Suspiros sicilianos

Por Nuria López Priego 
Quizá porque su país avanza estrepitosa, irremisible y vergonzosamente hacia el cataclismo facistoide del nuevo siglo —que es el mismo que el de la centuria anterior, pero con una ciudadanía que tiene el estómago un poco más lleno que antes—, a Giuseppe Tornatore le ha dado un fabuloso ataque de morriña y, a sus 54, ha decidido rodar su propio amarcord.

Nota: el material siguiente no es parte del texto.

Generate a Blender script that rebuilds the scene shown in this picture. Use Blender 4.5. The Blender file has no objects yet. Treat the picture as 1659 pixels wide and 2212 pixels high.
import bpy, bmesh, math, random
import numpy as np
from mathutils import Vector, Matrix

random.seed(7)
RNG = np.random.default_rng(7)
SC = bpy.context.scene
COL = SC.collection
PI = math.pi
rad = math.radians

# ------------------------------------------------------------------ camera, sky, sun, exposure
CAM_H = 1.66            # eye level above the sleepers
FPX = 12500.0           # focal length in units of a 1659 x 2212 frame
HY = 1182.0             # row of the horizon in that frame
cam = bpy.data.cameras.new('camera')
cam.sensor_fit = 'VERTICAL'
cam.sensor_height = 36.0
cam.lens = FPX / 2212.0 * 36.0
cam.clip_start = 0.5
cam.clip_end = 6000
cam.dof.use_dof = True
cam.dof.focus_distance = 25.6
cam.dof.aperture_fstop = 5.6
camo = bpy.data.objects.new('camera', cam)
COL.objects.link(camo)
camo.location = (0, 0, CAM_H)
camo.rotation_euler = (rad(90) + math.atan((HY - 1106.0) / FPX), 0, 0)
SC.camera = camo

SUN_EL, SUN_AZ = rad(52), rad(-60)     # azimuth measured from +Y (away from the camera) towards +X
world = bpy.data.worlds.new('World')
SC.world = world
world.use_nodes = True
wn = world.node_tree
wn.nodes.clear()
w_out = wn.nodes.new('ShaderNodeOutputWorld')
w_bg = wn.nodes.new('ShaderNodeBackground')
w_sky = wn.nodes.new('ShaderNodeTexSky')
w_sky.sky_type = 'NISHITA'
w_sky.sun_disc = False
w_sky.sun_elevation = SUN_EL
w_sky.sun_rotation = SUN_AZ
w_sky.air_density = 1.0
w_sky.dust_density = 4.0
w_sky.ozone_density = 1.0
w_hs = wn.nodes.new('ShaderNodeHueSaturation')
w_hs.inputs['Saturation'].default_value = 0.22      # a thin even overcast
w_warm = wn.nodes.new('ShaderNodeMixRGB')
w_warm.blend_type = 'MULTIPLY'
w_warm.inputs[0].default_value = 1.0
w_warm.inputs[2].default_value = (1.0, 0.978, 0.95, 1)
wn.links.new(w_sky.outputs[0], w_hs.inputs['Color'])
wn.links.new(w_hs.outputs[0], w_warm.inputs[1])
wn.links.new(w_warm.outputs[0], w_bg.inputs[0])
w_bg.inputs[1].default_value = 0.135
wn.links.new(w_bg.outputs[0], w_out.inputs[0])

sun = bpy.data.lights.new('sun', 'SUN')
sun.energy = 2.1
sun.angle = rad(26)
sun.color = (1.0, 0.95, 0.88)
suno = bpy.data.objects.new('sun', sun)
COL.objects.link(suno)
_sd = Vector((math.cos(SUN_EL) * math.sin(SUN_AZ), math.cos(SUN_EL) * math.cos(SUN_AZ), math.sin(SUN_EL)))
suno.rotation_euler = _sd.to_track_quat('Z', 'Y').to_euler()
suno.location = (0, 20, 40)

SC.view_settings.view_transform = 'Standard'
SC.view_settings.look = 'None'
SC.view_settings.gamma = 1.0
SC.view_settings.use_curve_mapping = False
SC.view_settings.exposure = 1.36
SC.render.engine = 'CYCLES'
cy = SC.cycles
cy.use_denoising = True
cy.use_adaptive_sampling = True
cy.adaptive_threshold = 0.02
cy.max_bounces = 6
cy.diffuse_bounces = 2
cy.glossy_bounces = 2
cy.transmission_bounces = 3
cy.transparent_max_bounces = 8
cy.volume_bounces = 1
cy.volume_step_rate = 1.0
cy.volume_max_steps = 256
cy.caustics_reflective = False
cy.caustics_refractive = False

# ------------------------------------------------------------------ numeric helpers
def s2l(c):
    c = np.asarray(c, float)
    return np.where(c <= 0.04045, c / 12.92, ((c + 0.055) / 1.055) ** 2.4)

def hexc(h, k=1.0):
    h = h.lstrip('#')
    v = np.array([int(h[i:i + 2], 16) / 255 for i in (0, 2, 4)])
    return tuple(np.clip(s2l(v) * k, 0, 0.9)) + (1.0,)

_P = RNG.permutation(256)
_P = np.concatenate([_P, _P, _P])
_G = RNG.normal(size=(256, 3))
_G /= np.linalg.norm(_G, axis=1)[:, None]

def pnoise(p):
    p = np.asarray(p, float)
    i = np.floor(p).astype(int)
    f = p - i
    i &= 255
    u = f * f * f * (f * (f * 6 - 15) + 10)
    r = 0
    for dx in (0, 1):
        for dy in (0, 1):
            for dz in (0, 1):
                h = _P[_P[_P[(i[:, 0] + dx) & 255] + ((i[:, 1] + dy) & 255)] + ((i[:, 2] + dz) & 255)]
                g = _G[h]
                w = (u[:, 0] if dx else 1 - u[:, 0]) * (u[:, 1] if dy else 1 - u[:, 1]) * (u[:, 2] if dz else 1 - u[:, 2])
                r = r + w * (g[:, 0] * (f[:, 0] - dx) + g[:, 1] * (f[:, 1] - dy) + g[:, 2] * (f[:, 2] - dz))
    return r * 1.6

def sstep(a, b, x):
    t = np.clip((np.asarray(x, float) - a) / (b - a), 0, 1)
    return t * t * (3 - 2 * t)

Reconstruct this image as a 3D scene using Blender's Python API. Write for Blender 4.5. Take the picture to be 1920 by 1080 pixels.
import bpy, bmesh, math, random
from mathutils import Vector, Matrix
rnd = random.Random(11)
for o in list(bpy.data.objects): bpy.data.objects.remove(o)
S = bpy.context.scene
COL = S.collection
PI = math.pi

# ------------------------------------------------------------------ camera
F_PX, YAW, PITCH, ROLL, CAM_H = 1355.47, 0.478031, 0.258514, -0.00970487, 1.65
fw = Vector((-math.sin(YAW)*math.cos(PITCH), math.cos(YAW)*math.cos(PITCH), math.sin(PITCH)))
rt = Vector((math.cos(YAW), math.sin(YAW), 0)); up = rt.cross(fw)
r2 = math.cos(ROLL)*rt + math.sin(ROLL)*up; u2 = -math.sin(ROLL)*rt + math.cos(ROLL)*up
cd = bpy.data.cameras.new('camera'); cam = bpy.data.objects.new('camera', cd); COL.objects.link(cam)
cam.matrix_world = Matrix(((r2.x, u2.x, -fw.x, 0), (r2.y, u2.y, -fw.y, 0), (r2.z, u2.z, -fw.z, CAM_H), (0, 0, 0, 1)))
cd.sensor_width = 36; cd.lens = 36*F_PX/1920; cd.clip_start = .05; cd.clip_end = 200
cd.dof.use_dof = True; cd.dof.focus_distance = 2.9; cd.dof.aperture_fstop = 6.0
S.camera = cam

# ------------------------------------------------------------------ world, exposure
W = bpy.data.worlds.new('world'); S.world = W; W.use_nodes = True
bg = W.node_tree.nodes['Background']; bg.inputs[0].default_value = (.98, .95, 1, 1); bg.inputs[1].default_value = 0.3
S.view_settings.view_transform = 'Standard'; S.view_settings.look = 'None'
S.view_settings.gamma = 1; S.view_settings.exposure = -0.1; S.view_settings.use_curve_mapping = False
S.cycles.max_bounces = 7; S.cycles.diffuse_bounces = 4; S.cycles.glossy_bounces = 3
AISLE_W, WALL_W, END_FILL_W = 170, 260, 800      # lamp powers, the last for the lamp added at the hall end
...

    09 jun 2010 / 10:58 H.

    Unos recuerdos que, más allá de los guiños a una Italia deprimente, sumida en la crueldad de una dictadura y en la miseria siniestra que entraña toda posguerra, poco tienen que ver con el subjetivismo onanista, la sátira exacerbada y el erotismo candente y evidente que exudan los tipos fellinianos. La memoria de Tornatore se llama Baaría, como la ciudad en la que nació, y está tamizada por un realismo mágico —literario, a ratos— con el que recrea la historia reciente de Sicilia. Para ello, el director de la oscarizada Cinema Paradiso (1988) se apoya en las vivencias de un niño —Pepino Torrenuova— que va creciendo ante la cámara en la misma medida en la que maduran sus ideas políticas y el país. A través de él y de su familia, el espectador vive los “cambios” —siempre lampedusianos— de una Italia que no encuentra remedio para los males endémicos de la mafia, el centralismo y el excesivo conservadurismo. A través de Pepino Torrenuova y de su desencanto político, Giuseppe Tornatore construye una película agridulce, que, aunque no está exenta de momentos que parecen eternizarse, es un homenaje a las singularidades de un país, a sus gentes, y una alabanza a esa raza —la de los comunistas— que estaba condenada a fracasar simplemente porque, como admite el protagonista, el mundo resultó ser demasiado grande y los brazos para asirlo y cambiarlo, muy pequeños.